Süvariye üç pay, piyadeye bir pay ayrılması; süvarinin, müs-lümanlara faydasının daha büyük, masraflarının daha çok olma­sındandır. Eğer sen ordu düzenini bilecek olsan, süvarinin, kendisine verilecek payın piyadeye verilen payın üç katından az olması­na razı gelmeyeceğinden, daha azın onun masraflarını karşılama­yacağından şüphe etmezsin. Bu konuda, birbirlerinden uzak ülke­lerde yaşamalarına, farklı âdet ve durumlara sahip olmalarına rağmen Arap Acem bütün ulusların farklı düşünmemeleri, bu hük­mün yerinde olduğunu ortaya koyar. [464]

 
Ehl-İ Kitabın Arap Yarımadasından Çıkarılması:
 

Rasûlullah (s.a.), "Eğer -inşâallah- yaşarsam, yahudi ve hıristiyanları elbette Arap yarımadasından çıkarırım." buyurmuş ve müşriklerin oradan çıkarılmasını vasiyet etmiştir.[465]

Rasûlullah (s.a.), zamanın hep aynı olmadığını; bazen lehte bazen aleyhte olacağını bildiğinden, muhtemelen İslâm'ın ileride zayıf düşebileceğini hesaba katmış ve şayet böyle bir dönemde İs­lâm'ın harîm-i ismetinde yabancı unsurlar bulunacak olursa bu­nun tehlikeli olacağını, Allah'ın nişanelerinin yıkılması, koyduğu nizamın bozulması sonucunu doğurabileceğini öngörmüştür. Bu­nun tabiî sonucu olarak da İslâm'ın merkezi, Beytullah'ın bulun­duğu yerin çevresinden İslâm düşmanlarının çıkarılmasını emret­miştir.

Hem kâfirlerle bir arada olmak, insanların dinlerini ifsad eder, nefislerini değiştirir. Onlarla birliktelik kaçınılmaz olunca, hiç olmazsa Haremeyn'in onlardan arındırılması emredilmiştir.     
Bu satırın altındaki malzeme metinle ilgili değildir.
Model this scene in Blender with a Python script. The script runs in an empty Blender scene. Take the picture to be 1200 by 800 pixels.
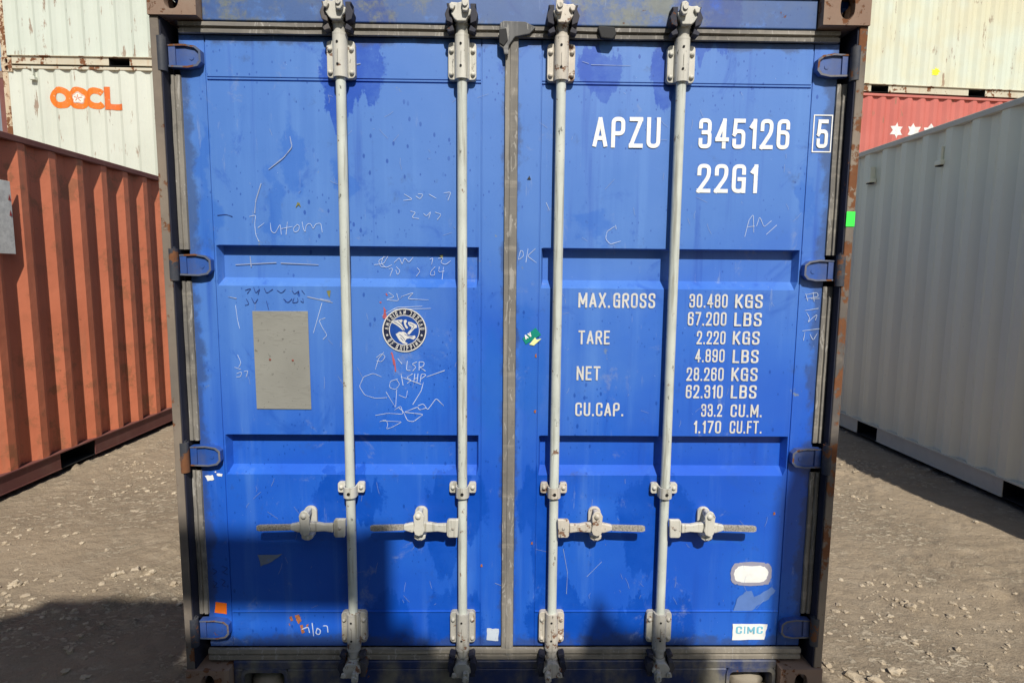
import bpy, bmesh, math, random
from math import sin, cos, pi, radians, atan2, sqrt, tan
from mathutils import Vector, Matrix, noise

# ------------------------------------------------------------------ camera, light, exposure
scene = bpy.context.scene
C = scene.collection
cam_d = bpy.data.cameras.new('camera'); cam = bpy.data.objects.new('camera', cam_d); C.objects.link(cam)
scene.camera = cam
cam_d.sensor_fit = 'HORIZONTAL'; cam_d.sensor_width = 36.0
cam_d.lens = 682.15 / 1200 * 36.0
cam_d.clip_start = 0.05; cam_d.clip_end = 2000
YAW, PITCH, ROLL = 0.016, 0.1131, 0.0087
fw = Vector((sin(YAW)*cos(PITCH), cos(YAW)*cos(PITCH), -sin(PITCH)))
rt = Vector((cos(YAW), -sin(YAW), 0)); up = rt.cross(fw)
r2 = rt*cos(ROLL) + up*sin(ROLL); u2 = -rt*sin(ROLL) + up*cos(ROLL)
M = Matrix((r2, u2, -fw)).transposed().to_4x4(); M.translation = Vector((-0.0247, -2.0758, 1.6182))
cam.matrix_world = M

SUN_AZ, SUN_EL = radians(11.5), radians(44.5)         # the sun stands behind the camera, a little to the right
sdir = Vector((sin(SUN_AZ)*cos(SUN_EL), -cos(SUN_AZ)*cos(SUN_EL), sin(SUN_EL)))
world = bpy.data.worlds.new('World'); scene.world = world; world.use_nodes = True
wn = world.node_tree.nodes; wl = world.node_tree.links
sky = wn.new('ShaderNodeTexSky'); sky.sky_type = 'NISHITA'; sky.sun_disc = False
sky.sun_elevation = SUN_EL; sky.sun_rotation = atan2(sdir.x, sdir.y)
sky.air_density = 1.0; sky.dust_density = 1.0; sky.ozone_density = 0.4
bg = wn['Background']; bg.inputs['Strength'].default_value = 0.105
wl.new(sky.outputs[0], bg.inputs['Color'])
sun_d = bpy.data.lights.new('sun', 'SUN'); sun_d.energy = 5.0; sun_d.angle = radians(0.53); sun_d.color = (1.0, 0.955, 0.885)
sun = bpy.data.objects.new('sun', sun_d); C.objects.link(sun)
sun.rotation_euler = sdir.to_track_quat('Z', 'Y').to_euler(); sun.location = sdir*40
scene.view_settings.view_transform = 'Standard'; scene.view_settings.look = 'None'
scene.view_settings.gamma = 1.0; scene.view_settings.exposure = 0.10
scene.view_settings.use_curve_mapping = False

# ------------------------------------------------------------------ material helpers
class Mat:
    def __init__(s, name, rough=0.5, metal=0.0, spec=0.5, off=(0, 0, 0)):
        s.m = bpy.data.materials.new(name); s.m.use_nodes = True
        s.nt = s.m.node_tree; s.b = s.nt.nodes['Principled BSDF']
        s.b.inputs['Roughness'].default_value = rough; s.b.inputs['Metallic'].default_value = metal
        s.b.inputs['Specular IOR Level'].default_value = spec
        tc = s.n('ShaderNodeTexCoord')
        mp = s.n('ShaderNodeMapping'); mp.inputs['Location'].default_value = off
        s.l(tc.outputs['Object'], mp.inputs['Vector']); s.v = mp.outputs[0]
        s.raw = tc.outputs['Object']
    def n(s, t): return s.nt.nodes.new(t)
    def l(s, a, b): s.nt.links.new(a, b)
    def put(s, x, sock):
        if isinstance(x, (int, float)): sock.default_value = x
        elif isinstance(x, (tuple, list)): sock.default_value = (*x, 1.0) if len(x) == 3 and len(sock.default_value) == 4 else x
        else: s.l(x, sock)
    def math(s, op, a, b=0.0, c=0.0, clamp=False):
        n = s.n('ShaderNodeMath'); n.operation = op; n.use_clamp = clamp
        s.put(a, n.inputs[0]); s.put(b, n.inputs[1])
        if op in ('MULTIPLY_ADD', 'COMPARE', 'SMOOTH_MIN'): s.put(c, n.inputs[2])
        return n.outputs[0]
    def scaled(s, sc, v=None):
        m = s.n('ShaderNodeVectorMath'); m.operation = 'MULTIPLY'
        s.l(v or s.v, m.inputs[0]); m.inputs[1].default_value = sc; return m.outputs[0]
    def noise(s, scale, detail=4, stretch=None, rough=0.55, dist=0.0, v=None):
        n = s.n('ShaderNodeTexNoise'); n.inputs['Scale'].default_value = scale
        n.inputs['Detail'].default_value = detail; n.inputs['Roughness'].default_value = rough
        n.inputs['Distortion'].default_value = dist
        s.l(s.scaled(stretch, v) if stretch else (v or s.v), n.inputs['Vector']); return n.outputs['Fac']
    def voro(s, scale, stretch=None, rand=1.0, v=None, out='Distance'):
        n = s.n('ShaderNodeTexVoronoi'); n.inputs['Scale'].default_value = scale; n.inputs['Randomness'].default_value = rand
        s.l(s.scaled(stretch, v) if stretch else (v or s.v), n.inputs['Vector']); return n.outputs[out]
    def rng(s, x, a, b, c=0.0, d=1.0):
        n = s.n('ShaderNodeMapRange'); n.interpolation_type = 'SMOOTHSTEP'
        s.put(x, n.inputs['Value'])
        for k, q in zip(('From Min', 'From Max', 'To Min', 'To Max'), (a, b, c, d)): n.inputs[k].default_value = q
        return n.outputs['Result']
    def mix(s, f, a, b):
        n = s.n('ShaderNodeMix'); n.data_type = 'RGBA'
        s.put(f, n.inputs['Factor']); s.put(a, n.inputs['A']) if False else None
        A = [i for i in n.inputs if i.name == 'A' and i.type == 'RGBA'][0]; B = [i for i in n.inputs if i.name == 'B' and i.type == 'RGBA'][0]
        s.put(a, A); s.put(b, B)
        return [o for o in n.outputs if o.type == 'RGBA'][0]
    def mul(s, a, b): return s.math('MULTIPLY', a, b)
    def add(s, a, b, clamp=True): return s.math('ADD', a, b, clamp=clamp)
    def sep(s, v=None):
        n = s.n('ShaderNodeSeparateXYZ'); s.l(v or s.raw, n.inputs[0]); return n.outputs
    def color(s, c): s.put(c, s.b.inputs['Base Color'])
    def rough(s, r): s.put(r, s.b.inputs['Roughness'])
    def bump(s, h, dist=0.002, strength=1.0):
        n = s.n('ShaderNodeBump'); n.inputs['Distance'].default_value = dist; n.inputs['Strength'].default_value = strength
        s.l(h, n.inputs['Height'])
        prev = s.b.inputs['Normal']
        if prev.is_linked: s.l(prev.links[0].from_socket, n.inputs['Normal'])
        s.l(n.outputs[0], prev)
    def blobs(s, lst, warp=0.05, wscale=9.0, edge=0.10, drip=0.0):
        """mask of rounded worn or repainted patches, each (x, z, rx, rz) on a wall facing -Y"""
        o = s.sep(); nx = s.noise(wscale, 6, rough=.6); nz = s.noise(wscale*1.3, 6, stretch=(1, 1, 1.37), rough=.6)
        X = s.math('MULTIPLY_ADD', s.math('SUBTRACT', nx, 0.5), warp, o[0]); Z = s.math('MULTIPLY_ADD', s.math('SUBTRACT', nz, 0.5), warp, o[2])
        if drip: Z = s.math('MULTIPLY_ADD', s.math('SUBTRACT', s.noise(20, 3, stretch=(1, 1, .06)), 0.42), drip, Z)
        best = None
        for x, z, rx, rz in lst:
            a = s.math('DIVIDE', s.math('SUBTRACT', X, x), rx); b = s.math('DIVIDE', s.math('SUBTRACT', Z, z), rz)
            d = s.math('ADD', s.math('POWER', s.math('ABSOLUTE', a), 2.4), s.math('POWER', s.math('ABSOLUTE', b), 2.4))
            best = d if best is None else s.math('MINIMUM', best, d)
        best = s.math('MULTIPLY_ADD', s.math('SUBTRACT', s.noise(75, 4, rough=.7), 0.5), 1.3, best)
        return s.rng(best, 1-edge, 1+edge, 1.0, 0.0)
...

Rasûlullah'a (s.a.), âhir zamanda olacak şeyler ayan olmuş ve şöyle buyurmuştur:

"Şüphesiz din I iman, yılanın deliğine çekildiği gibi, Medi­ne'ye çekilecektir. [466]

Bu durumda orada diğer din sâliklerinden hiçbir kimsenin bulunmaması gerekecektir; aksi takdirde dinin korunması garanti altına alınamayacaktır. [467]




[462] Şah Veliyyullah Dihlevî, Hüccetullâhi’l-Bâliğa İslâm Düşüncesinin İlkeleri, İz Yayınları: 2/561-562.

[463] Şah Veliyyullah Dihlevî, Hüccetullâhi’l-Bâliğa İslâm Düşüncesinin İlkeleri, İz Yayınları: 2/562.

[464] Şah Veliyyullah Dihlevî, Hüccetullâhi’l-Bâliğa İslâm Düşüncesinin İlkeleri, İz Yayınları: 2/562-563.

[465] Vasiyeti için bkz. Buharı, Cizye, 6; Müslim, Vasiyet, 20

[466] Müslim, îmân, 233.

[467] Şah Veliyyullah Dihlevî, Hüccetullâhi’l-Bâliğa İslâm Düşüncesinin İlkeleri, İz Yayınları: 2/563.